### WHAT TO WORK ON
Repeat each record below exactly as given.

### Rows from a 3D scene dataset
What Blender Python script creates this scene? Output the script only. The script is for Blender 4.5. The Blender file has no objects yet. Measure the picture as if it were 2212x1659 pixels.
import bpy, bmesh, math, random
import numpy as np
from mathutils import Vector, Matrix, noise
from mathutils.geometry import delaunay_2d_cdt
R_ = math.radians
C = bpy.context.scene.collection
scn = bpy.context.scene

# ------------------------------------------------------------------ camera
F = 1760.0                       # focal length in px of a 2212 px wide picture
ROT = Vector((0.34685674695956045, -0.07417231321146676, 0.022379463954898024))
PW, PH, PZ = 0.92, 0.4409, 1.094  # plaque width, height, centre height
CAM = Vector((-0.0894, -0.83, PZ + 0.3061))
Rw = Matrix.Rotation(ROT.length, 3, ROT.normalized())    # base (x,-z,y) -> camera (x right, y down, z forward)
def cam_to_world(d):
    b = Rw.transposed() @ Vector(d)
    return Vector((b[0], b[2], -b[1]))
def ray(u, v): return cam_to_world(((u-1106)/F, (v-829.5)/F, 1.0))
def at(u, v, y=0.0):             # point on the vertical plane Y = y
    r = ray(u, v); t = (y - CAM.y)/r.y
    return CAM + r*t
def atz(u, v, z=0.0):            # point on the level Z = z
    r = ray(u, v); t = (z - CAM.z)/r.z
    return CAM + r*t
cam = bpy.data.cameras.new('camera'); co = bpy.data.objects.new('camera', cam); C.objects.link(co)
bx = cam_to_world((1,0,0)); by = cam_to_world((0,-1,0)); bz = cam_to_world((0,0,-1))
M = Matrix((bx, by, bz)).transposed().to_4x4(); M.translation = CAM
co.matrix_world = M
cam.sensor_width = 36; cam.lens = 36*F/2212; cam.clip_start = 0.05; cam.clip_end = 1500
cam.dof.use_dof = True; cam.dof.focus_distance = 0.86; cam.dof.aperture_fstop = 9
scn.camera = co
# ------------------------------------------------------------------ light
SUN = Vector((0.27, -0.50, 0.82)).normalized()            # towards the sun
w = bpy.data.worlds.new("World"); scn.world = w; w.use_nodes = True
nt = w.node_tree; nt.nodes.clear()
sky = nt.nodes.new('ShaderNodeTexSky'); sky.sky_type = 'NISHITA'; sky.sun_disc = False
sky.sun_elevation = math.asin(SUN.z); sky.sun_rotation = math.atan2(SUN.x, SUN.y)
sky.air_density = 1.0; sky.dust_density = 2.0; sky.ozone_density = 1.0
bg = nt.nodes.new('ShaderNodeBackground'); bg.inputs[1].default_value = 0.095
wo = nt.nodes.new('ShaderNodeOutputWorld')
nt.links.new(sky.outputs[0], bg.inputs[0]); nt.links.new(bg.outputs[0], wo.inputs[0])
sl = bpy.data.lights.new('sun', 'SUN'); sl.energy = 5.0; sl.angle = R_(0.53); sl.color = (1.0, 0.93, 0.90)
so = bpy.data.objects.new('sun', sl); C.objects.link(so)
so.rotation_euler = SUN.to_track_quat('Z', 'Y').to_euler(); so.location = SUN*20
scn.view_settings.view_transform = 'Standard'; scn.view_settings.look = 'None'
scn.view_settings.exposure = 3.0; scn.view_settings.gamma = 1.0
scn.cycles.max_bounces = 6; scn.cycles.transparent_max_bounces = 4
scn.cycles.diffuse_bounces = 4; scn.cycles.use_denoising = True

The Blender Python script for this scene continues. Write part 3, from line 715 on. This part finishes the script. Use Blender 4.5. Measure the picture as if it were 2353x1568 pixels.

### SOLVED EXERCISE
What Blender Python script creates this scene? Output the script only. The script is for Blender 4.5. The Blender file has no objects yet. Measure the picture as if it were 2212x1659 pixels.
import bpy, bmesh, math, random
import numpy as np
from mathutils import Vector, Matrix, noise
from mathutils.geometry import delaunay_2d_cdt
R_ = math.radians
C = bpy.context.scene.collection
scn = bpy.context.scene

# ------------------------------------------------------------------ camera
F = 1760.0                       # focal length in px of a 2212 px wide picture
ROT = Vector((0.34685674695956045, -0.07417231321146676, 0.022379463954898024))
PW, PH, PZ = 0.92, 0.4409, 1.094  # plaque width, height, centre height
CAM = Vector((-0.0894, -0.83, PZ + 0.3061))
Rw = Matrix.Rotation(ROT.length, 3, ROT.normalized())    # base (x,-z,y) -> camera (x right, y down, z forward)
def cam_to_world(d):
    b = Rw.transposed() @ Vector(d)
    return Vector((b[0], b[2], -b[1]))
def ray(u, v): return cam_to_world(((u-1106)/F, (v-829.5)/F, 1.0))
def at(u, v, y=0.0):             # point on the vertical plane Y = y
    r = ray(u, v); t = (y - CAM.y)/r.y
    return CAM + r*t
def atz(u, v, z=0.0):            # point on the level Z = z
    r = ray(u, v); t = (z - CAM.z)/r.z
    return CAM + r*t
cam = bpy.data.cameras.new('camera'); co = bpy.data.objects.new('camera', cam); C.objects.link(co)
bx = cam_to_world((1,0,0)); by = cam_to_world((0,-1,0)); bz = cam_to_world((0,0,-1))
M = Matrix((bx, by, bz)).transposed().to_4x4(); M.translation = CAM
co.matrix_world = M
cam.sensor_width = 36; cam.lens = 36*F/2212; cam.clip_start = 0.05; cam.clip_end = 1500
cam.dof.use_dof = True; cam.dof.focus_distance = 0.86; cam.dof.aperture_fstop = 9
scn.camera = co
# ------------------------------------------------------------------ light
SUN = Vector((0.27, -0.50, 0.82)).normalized()            # towards the sun
w = bpy.data.worlds.new("World"); scn.world = w; w.use_nodes = True
nt = w.node_tree; nt.nodes.clear()
sky = nt.nodes.new('ShaderNodeTexSky'); sky.sky_type = 'NISHITA'; sky.sun_disc = False
sky.sun_elevation = math.asin(SUN.z); sky.sun_rotation = math.atan2(SUN.x, SUN.y)
sky.air_density = 1.0; sky.dust_density = 2.0; sky.ozone_density = 1.0
bg = nt.nodes.new('ShaderNodeBackground'); bg.inputs[1].default_value = 0.095
wo = nt.nodes.new('ShaderNodeOutputWorld')
nt.links.new(sky.outputs[0], bg.inputs[0]); nt.links.new(bg.outputs[0], wo.inputs[0])
sl = bpy.data.lights.new('sun', 'SUN'); sl.energy = 5.0; sl.angle = R_(0.53); sl.color = (1.0, 0.93, 0.90)
so = bpy.data.objects.new('sun', sl); C.objects.link(so)
so.rotation_euler = SUN.to_track_quat('Z', 'Y').to_euler(); so.location = SUN*20
scn.view_settings.view_transform = 'Standard'; scn.view_settings.look = 'None'
scn.view_settings.exposure = 3.0; scn.view_settings.gamma = 1.0
scn.cycles.max_bounces = 6; scn.cycles.transparent_max_bounces = 4
scn.cycles.diffuse_bounces = 4; scn.cycles.use_denoising = True

The Blender Python script for this scene continues. Write part 3, from line 715 on. This part finishes the script. Use Blender 4.5. Measure the picture as if it were 2353x1568 pixels.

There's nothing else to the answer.